I
Já virou lugar-comum dizer que “humor é coisa séria”. De fato, apesar da propensão inata que temos de fazer piadas das coisas e das pessoas, a distinção entre o pastelão e o humorismo é tão evidente, que fica difícil tentar fazer uma definição propriamente dita.
Não que não se tenha tentado. O humorista Leon Eliachar, que se definia como um “carioca” da gema (nasceu no Cairo, capital do Egito, e se fixou na capital carioca), disse certa vez que o verdadeiro humorismo faz cócegas na inteligência das pessoas. Fora isso, o resto seria apenas comédia.
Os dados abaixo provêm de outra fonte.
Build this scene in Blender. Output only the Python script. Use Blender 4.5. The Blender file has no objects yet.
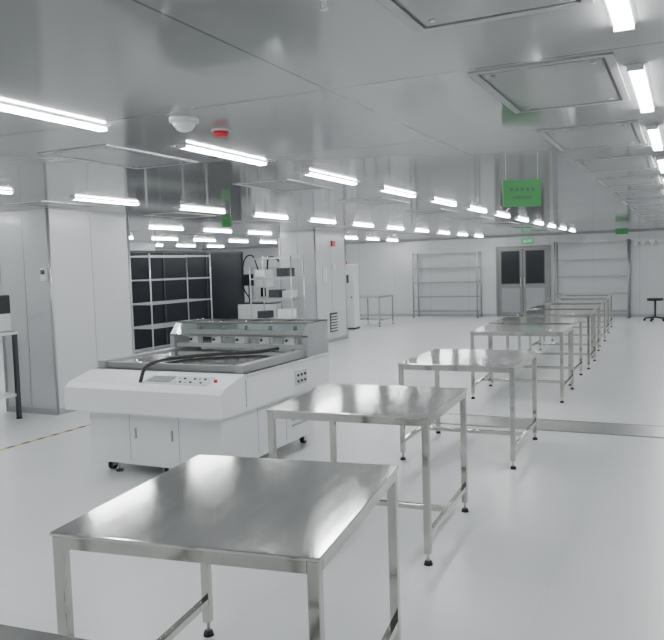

Tenho pessoalmente minhas dúvidas quanto à rigidez da ideia do escritor, porque quando o assunto é riso, para as pessoas é indistinto se a questão é entreter ou fazer pensar. Na realidade, tudo é possível. Há momentos em que as pessoas querem apenas se divertir, e para isto riem com as personagens caricaturais dos programas “Zorra Total”, “Pânico na TV” ou “A Praça é Nossa”, assim como riam de “Os Trapalhões” na década de 80. Em outros momentos, as pessoas preferem o humor mais, digamos assim, “intelectualizado” de Jô Soares e de seu anedotário político. O “Casseta e Planeta”, por exemplo, oscila entre o pastelão e a sátira política, em momentos “felizes”. (Se bem que político brasileiro é matéria-prima indiscutível para a sátira...)
II
Quando o assunto é a “Trova”, a oscilação é parecida. A Trova Humorística (chamada por A. A. de Assis de “brincante”) oscila da incorporação de anedotas populares a ditos chistosos e trocadilhos linguísticos.
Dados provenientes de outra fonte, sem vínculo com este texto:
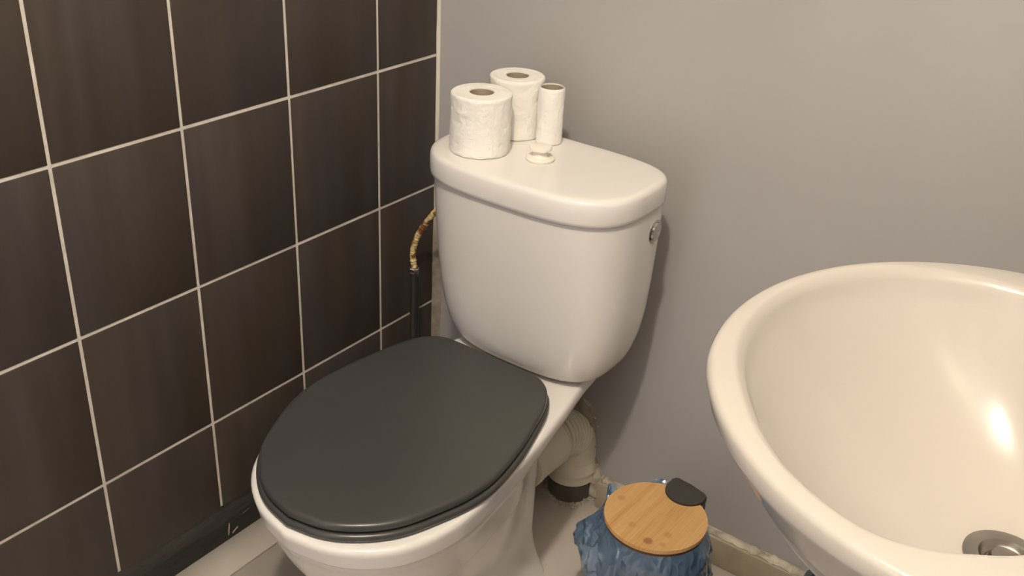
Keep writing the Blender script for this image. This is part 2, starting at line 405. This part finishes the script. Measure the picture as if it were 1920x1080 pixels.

Gritei: “- Pare, seu Joaquim”,
quando o trem apareceu...
Ele ainda olhou pra mim,
falou: “Ímpare!” e morreu...
A trova acima, de Therezinha Dieguez Brisolla, é um exemplo de como um trovador aproveita uma piada e a transforma em trova. Há quem não goste e considere falta de originalidade aproveitar uma piada em trova e prefira um trocadilho, um dito chistoso, uma sátira política ou de qualquer outra mazela brasileira.
Esse é um assunto que tem dividido os trovadores, pelo que percebi ao conversar com vários sobre o assunto. Parece que, quando se trata de humorismo, a ideia realmente original é difícil. Tudo é motivo de brincadeira e é difícil afirmar com precisão o que é anedótico ou não.
- Coragem!... Sua mulher
tem poucos dias... Lamento...
- Doutor, se o destino quer,
mais uns dias eu aguento...
A trova acima, de Vasques Filho, é de uma piada ou não? Quem sabe se Vasques Filho fez essa trova, já existisse a anedota e ele pessoalmente não soubesse?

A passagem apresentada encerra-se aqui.